Present the following entries again, word for word and in full.

#### Records supplied
▼

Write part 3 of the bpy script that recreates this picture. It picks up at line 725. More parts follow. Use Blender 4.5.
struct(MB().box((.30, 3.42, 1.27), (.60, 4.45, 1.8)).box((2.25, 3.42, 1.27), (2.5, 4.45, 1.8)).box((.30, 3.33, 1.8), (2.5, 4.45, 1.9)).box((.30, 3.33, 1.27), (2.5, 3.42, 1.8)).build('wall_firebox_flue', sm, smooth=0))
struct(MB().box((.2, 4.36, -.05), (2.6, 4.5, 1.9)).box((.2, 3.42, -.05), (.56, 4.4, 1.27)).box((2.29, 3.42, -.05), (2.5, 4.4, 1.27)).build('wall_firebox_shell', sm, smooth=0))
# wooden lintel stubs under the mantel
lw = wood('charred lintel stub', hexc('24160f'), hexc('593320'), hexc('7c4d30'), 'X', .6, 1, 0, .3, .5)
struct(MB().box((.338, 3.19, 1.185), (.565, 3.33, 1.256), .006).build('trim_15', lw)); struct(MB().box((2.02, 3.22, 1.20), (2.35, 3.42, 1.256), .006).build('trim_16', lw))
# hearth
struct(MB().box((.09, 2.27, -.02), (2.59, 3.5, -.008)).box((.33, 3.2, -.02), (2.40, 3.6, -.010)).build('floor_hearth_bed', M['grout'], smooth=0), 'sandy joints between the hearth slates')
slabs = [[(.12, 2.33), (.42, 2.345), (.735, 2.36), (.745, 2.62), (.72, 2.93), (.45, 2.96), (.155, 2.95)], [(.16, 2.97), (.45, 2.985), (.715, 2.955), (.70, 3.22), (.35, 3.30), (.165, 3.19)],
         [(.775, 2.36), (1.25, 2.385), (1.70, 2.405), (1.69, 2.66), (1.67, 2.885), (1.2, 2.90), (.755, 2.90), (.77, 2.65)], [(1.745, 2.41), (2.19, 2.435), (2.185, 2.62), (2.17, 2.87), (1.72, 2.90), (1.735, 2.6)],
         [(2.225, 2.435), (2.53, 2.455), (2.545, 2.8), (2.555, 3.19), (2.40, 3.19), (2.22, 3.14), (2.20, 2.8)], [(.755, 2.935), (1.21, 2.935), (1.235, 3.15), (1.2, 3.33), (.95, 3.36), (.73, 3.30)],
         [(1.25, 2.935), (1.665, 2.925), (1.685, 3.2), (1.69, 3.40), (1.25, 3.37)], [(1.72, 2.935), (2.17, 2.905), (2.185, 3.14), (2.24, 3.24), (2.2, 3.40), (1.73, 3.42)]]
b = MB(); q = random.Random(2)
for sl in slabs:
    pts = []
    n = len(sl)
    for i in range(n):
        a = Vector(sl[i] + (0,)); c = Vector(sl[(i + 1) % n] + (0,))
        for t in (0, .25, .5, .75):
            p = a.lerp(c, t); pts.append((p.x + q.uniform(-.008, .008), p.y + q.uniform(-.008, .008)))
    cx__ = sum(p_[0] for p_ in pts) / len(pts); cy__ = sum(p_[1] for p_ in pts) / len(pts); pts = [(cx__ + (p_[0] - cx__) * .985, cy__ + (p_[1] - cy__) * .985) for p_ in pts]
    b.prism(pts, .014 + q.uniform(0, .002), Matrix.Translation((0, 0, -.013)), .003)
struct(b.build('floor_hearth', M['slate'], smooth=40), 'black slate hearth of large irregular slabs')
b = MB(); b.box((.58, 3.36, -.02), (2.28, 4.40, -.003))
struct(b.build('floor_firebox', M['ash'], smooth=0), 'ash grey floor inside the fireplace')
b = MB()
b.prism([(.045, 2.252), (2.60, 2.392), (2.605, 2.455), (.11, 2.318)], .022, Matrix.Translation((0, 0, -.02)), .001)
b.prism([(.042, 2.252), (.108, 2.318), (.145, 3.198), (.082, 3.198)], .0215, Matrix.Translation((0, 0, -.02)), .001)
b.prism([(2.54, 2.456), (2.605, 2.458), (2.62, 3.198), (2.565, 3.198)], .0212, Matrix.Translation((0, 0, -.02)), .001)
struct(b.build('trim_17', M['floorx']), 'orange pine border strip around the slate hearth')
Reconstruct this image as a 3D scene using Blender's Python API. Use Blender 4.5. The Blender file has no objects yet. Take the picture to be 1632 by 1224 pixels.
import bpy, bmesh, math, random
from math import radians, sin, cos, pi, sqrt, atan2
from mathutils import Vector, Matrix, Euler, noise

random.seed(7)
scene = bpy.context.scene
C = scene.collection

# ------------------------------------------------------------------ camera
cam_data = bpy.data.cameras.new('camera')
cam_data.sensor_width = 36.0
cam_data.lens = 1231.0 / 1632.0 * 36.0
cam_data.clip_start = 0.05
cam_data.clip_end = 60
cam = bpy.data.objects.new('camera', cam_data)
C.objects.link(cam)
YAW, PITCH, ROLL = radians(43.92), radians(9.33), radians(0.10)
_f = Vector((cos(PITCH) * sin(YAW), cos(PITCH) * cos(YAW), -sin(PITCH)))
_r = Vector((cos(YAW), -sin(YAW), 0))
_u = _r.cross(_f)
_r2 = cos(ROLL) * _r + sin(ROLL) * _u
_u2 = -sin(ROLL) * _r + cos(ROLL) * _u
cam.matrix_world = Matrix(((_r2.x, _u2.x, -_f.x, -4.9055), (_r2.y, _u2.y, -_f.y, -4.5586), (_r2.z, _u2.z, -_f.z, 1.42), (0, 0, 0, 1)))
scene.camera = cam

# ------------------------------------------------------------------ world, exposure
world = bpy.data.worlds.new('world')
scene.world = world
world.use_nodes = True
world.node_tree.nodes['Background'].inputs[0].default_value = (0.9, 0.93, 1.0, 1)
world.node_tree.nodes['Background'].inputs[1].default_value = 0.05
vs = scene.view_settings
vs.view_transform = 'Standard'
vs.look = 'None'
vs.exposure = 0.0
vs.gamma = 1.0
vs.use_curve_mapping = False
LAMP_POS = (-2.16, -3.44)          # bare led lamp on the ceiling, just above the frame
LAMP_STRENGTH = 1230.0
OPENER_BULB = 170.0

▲

#### Solution for this exercise
Write part 3 of the bpy script that recreates this picture. It picks up at line 725. More parts follow. Use Blender 4.5.
struct(MB().box((.30, 3.42, 1.27), (.60, 4.45, 1.8)).box((2.25, 3.42, 1.27), (2.5, 4.45, 1.8)).box((.30, 3.33, 1.8), (2.5, 4.45, 1.9)).box((.30, 3.33, 1.27), (2.5, 3.42, 1.8)).build('wall_firebox_flue', sm, smooth=0))
struct(MB().box((.2, 4.36, -.05), (2.6, 4.5, 1.9)).box((.2, 3.42, -.05), (.56, 4.4, 1.27)).box((2.29, 3.42, -.05), (2.5, 4.4, 1.27)).build('wall_firebox_shell', sm, smooth=0))
# wooden lintel stubs under the mantel
lw = wood('charred lintel stub', hexc('24160f'), hexc('593320'), hexc('7c4d30'), 'X', .6, 1, 0, .3, .5)
struct(MB().box((.338, 3.19, 1.185), (.565, 3.33, 1.256), .006).build('trim_15', lw)); struct(MB().box((2.02, 3.22, 1.20), (2.35, 3.42, 1.256), .006).build('trim_16', lw))
# hearth
struct(MB().box((.09, 2.27, -.02), (2.59, 3.5, -.008)).box((.33, 3.2, -.02), (2.40, 3.6, -.010)).build('floor_hearth_bed', M['grout'], smooth=0), 'sandy joints between the hearth slates')
slabs = [[(.12, 2.33), (.42, 2.345), (.735, 2.36), (.745, 2.62), (.72, 2.93), (.45, 2.96), (.155, 2.95)], [(.16, 2.97), (.45, 2.985), (.715, 2.955), (.70, 3.22), (.35, 3.30), (.165, 3.19)],
         [(.775, 2.36), (1.25, 2.385), (1.70, 2.405), (1.69, 2.66), (1.67, 2.885), (1.2, 2.90), (.755, 2.90), (.77, 2.65)], [(1.745, 2.41), (2.19, 2.435), (2.185, 2.62), (2.17, 2.87), (1.72, 2.90), (1.735, 2.6)],
         [(2.225, 2.435), (2.53, 2.455), (2.545, 2.8), (2.555, 3.19), (2.40, 3.19), (2.22, 3.14), (2.20, 2.8)], [(.755, 2.935), (1.21, 2.935), (1.235, 3.15), (1.2, 3.33), (.95, 3.36), (.73, 3.30)],
         [(1.25, 2.935), (1.665, 2.925), (1.685, 3.2), (1.69, 3.40), (1.25, 3.37)], [(1.72, 2.935), (2.17, 2.905), (2.185, 3.14), (2.24, 3.24), (2.2, 3.40), (1.73, 3.42)]]
b = MB(); q = random.Random(2)
for sl in slabs:
    pts = []
    n = len(sl)
    for i in range(n):
        a = Vector(sl[i] + (0,)); c = Vector(sl[(i + 1) % n] + (0,))
        for t in (0, .25, .5, .75):
            p = a.lerp(c, t); pts.append((p.x + q.uniform(-.008, .008), p.y + q.uniform(-.008, .008)))
    cx__ = sum(p_[0] for p_ in pts) / len(pts); cy__ = sum(p_[1] for p_ in pts) / len(pts); pts = [(cx__ + (p_[0] - cx__) * .985, cy__ + (p_[1] - cy__) * .985) for p_ in pts]
    b.prism(pts, .014 + q.uniform(0, .002), Matrix.Translation((0, 0, -.013)), .003)
struct(b.build('floor_hearth', M['slate'], smooth=40), 'black slate hearth of large irregular slabs')
b = MB(); b.box((.58, 3.36, -.02), (2.28, 4.40, -.003))
struct(b.build('floor_firebox', M['ash'], smooth=0), 'ash grey floor inside the fireplace')
b = MB()
b.prism([(.045, 2.252), (2.60, 2.392), (2.605, 2.455), (.11, 2.318)], .022, Matrix.Translation((0, 0, -.02)), .001)
b.prism([(.042, 2.252), (.108, 2.318), (.145, 3.198), (.082, 3.198)], .0215, Matrix.Translation((0, 0, -.02)), .001)
b.prism([(2.54, 2.456), (2.605, 2.458), (2.62, 3.198), (2.565, 3.198)], .0212, Matrix.Translation((0, 0, -.02)), .001)
struct(b.build('trim_17', M['floorx']), 'orange pine border strip around the slate hearth')
Reconstruct this image as a 3D scene using Blender's Python API. Use Blender 4.5. The Blender file has no objects yet. Take the picture to be 1632 by 1224 pixels.
import bpy, bmesh, math, random
from math import radians, sin, cos, pi, sqrt, atan2
from mathutils import Vector, Matrix, Euler, noise

random.seed(7)
scene = bpy.context.scene
C = scene.collection

# ------------------------------------------------------------------ camera
cam_data = bpy.data.cameras.new('camera')
cam_data.sensor_width = 36.0
cam_data.lens = 1231.0 / 1632.0 * 36.0
cam_data.clip_start = 0.05
cam_data.clip_end = 60
cam = bpy.data.objects.new('camera', cam_data)
C.objects.link(cam)
YAW, PITCH, ROLL = radians(43.92), radians(9.33), radians(0.10)
_f = Vector((cos(PITCH) * sin(YAW), cos(PITCH) * cos(YAW), -sin(PITCH)))
_r = Vector((cos(YAW), -sin(YAW), 0))
_u = _r.cross(_f)
_r2 = cos(ROLL) * _r + sin(ROLL) * _u
_u2 = -sin(ROLL) * _r + cos(ROLL) * _u
cam.matrix_world = Matrix(((_r2.x, _u2.x, -_f.x, -4.9055), (_r2.y, _u2.y, -_f.y, -4.5586), (_r2.z, _u2.z, -_f.z, 1.42), (0, 0, 0, 1)))
scene.camera = cam

# ------------------------------------------------------------------ world, exposure
world = bpy.data.worlds.new('world')
scene.world = world
world.use_nodes = True
world.node_tree.nodes['Background'].inputs[0].default_value = (0.9, 0.93, 1.0, 1)
world.node_tree.nodes['Background'].inputs[1].default_value = 0.05
vs = scene.view_settings
vs.view_transform = 'Standard'
vs.look = 'None'
vs.exposure = 0.0
vs.gamma = 1.0
vs.use_curve_mapping = False
LAMP_POS = (-2.16, -3.44)          # bare led lamp on the ceiling, just above the frame
LAMP_STRENGTH = 1230.0
OPENER_BULB = 170.0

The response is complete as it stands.